One solution to this problem is to normalize masking as a regular part of political activity so it is not only associated with illegal or confrontational activity. In the year since Charlottesville, it has become increasingly common for a wide range of demonstrators to utilize masks and protective gear. In Portland on August 4, the number of people who marched in or behind the black bloc was inspiring. At least in certain hotbeds of resistance, it should be possible to legitimize wearing masks, especially in view of the threat of doxxing.
This is not always possible. As we wrote in our analysis of the struggles of 2017:
“In Charlottesville, anti-fascists largely opted to forego masks and black clothing, despite the risks of participating in confrontations while permitting fascists and police to identify them.
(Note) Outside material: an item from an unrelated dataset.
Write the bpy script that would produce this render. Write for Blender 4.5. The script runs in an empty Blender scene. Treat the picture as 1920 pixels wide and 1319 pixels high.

Due to far-right and corporate media efforts to stigmatize ‘antifa’ as violent and alien, participants feared that concealing their identities would only help to legitimize the fascists. This concern underscores the extent to which anarchists were operating from a position of weakness in Charlottesville.”
Over the year since, the fact that activists did not conceal their identities in Charlottesville has caused no end of grief to those on the receiving end of fascist doxxing. But it may have been the right choice, all the same.
In situations where it is not possible or strategic to show up in black bloc gear, demonstrators can utilize a wide array of other items to the same effect: hats, umbrellas, sunglasses, reversible jackets, wigs, scarves, and the like. On a full day of actions, it’s best to bring a wide assortment of these and continue changing them throughout the course of events. Likewise, in any potential altercation, those who have their hands free should look around for cameras and other perimeter threats and attend to them.
Those who fight monsters should take care not to become monsters themselves, Friedrich Nietzsche warns us, and this is especially true when it comes to opposing fascists. Our conditions for victory are different from theirs. They want to exclude; we want to include. They want to dominate; we want to coexist. They want to attack, to exterminate; we want to protect, to nourish, to create. We have to be careful not to militarize ourselves, not to get stuck in routines and rituals, not to lose our optimism about humanity or our ability to love.
When our efforts to prevent fascists from organizing hit an impasse—for example, in Portland, where the full might of the police state has been utilized to defend Patriot Prayer marches—we have to identify other ways to achieve our objectives. When all the resources of the state are engaged in protecting a single fascist demonstration, anti-fascists could pick another target via which to express their values and shift the focus of attention. We have to stay flexible and continue to experiment with new tactics and ideas.
Likewise, the tragedy in Charlottesville and all the other fascist violence before and since has showed that we have to take trauma and healing seriously. Making care a fundamental part of our organizing, we can incorporate collective grieving and healing into the rest of our activities in order to be good to ourselves, strengthen bonds, and dream together about the future.
The greatest harm that fascists could do to us would be to reshape our conception of human nature in their own image, so that we think of their pettiness and hatred in place of the tremendous potential of humanity. We should understand the relationships we forge in the process of fighting fascism as a model for the alternative that we are proposing—and treat each other accordingly. If we can create nourishing, egalitarian, and inspiring communities despite all the forces ranged against us, this will show that we have a better way.